Reprieve for 200 mine workers

A LABOUR court judge recently ruled in favour of nearly 200 workers at Zimbabwe German Graphite Mine, trading as Lynx Mine, who had downed tools against non-payment of their salaries for over 13 months.

By Nhau Mangirazi

The mine is jointly owned by the Zimbabwe Mining Development Corporation (ZMDC) and Graphite Kropfmhul Gmbh of Germany.

The court, which sat on May 28 and 29, 2019 before labour judge G. Mhuri, delivered the judgment against the mine, ruling that mine workers should be paid their dues within three months.

Workers’ committee chairperson Sylvester Beremauro took the employers to the labour court so they could be paid outstanding salaries, dating back 13 months from January 2018, before the mine had shutdown, citing viability challenges.

George Ngorima, as finance manager, was cited as first responded.

In his ruling, the judge ordered the employer to pay the outstanding salaries.

Part of the ruling read: “It is hereby ruled that respondent (Lynx Mine) pays a total of sum of $294 891.89 as part of outstanding salaries.

It was also ordered that the payments be made within the three months from June.
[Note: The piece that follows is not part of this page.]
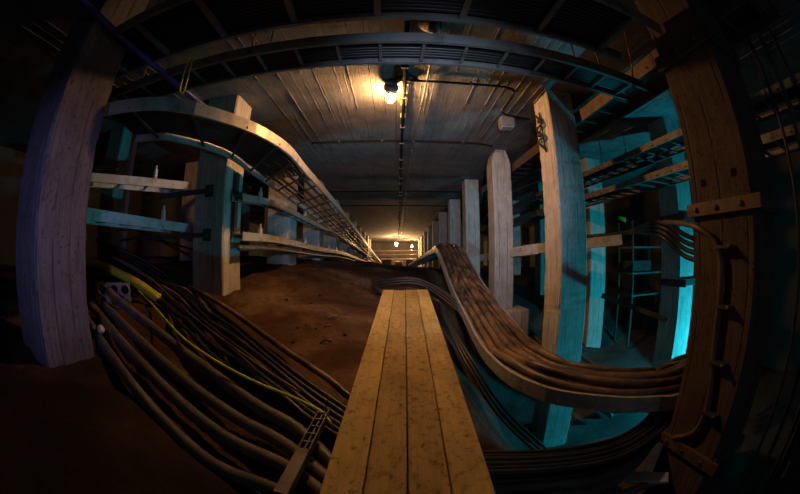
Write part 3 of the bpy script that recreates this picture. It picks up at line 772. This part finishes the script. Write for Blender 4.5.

The judge also ordered Lynx Mine to pay $69.00 to the Zimbabwe Diamonds and Allied Workers Union (ZDAWU), represented by Sam Makonde, for representing the workers.

ZDAWU intervened after the workers at the mine, situated about 50km west of Karoi town, had downed tools, demanding their dues and improved working conditions.

They claimed they had gone for 13 months without salaries, living in darkness as there was no electricity at the mine compound after it was switched off due to a debt running into thousands of dollars to Zesa.

The workers added that they were drinking untreated water from the mine dam as a result of the power cut.

“Some suppliers have come and grabbed properties as the mine is failing to pay off debts. Surprisingly, 14 containers of graphite were loaded in December, but there are no salaries for us,” one of the workers claimed.
ZDAWU) secretary-general Justice Chinhema welcomed the ruling.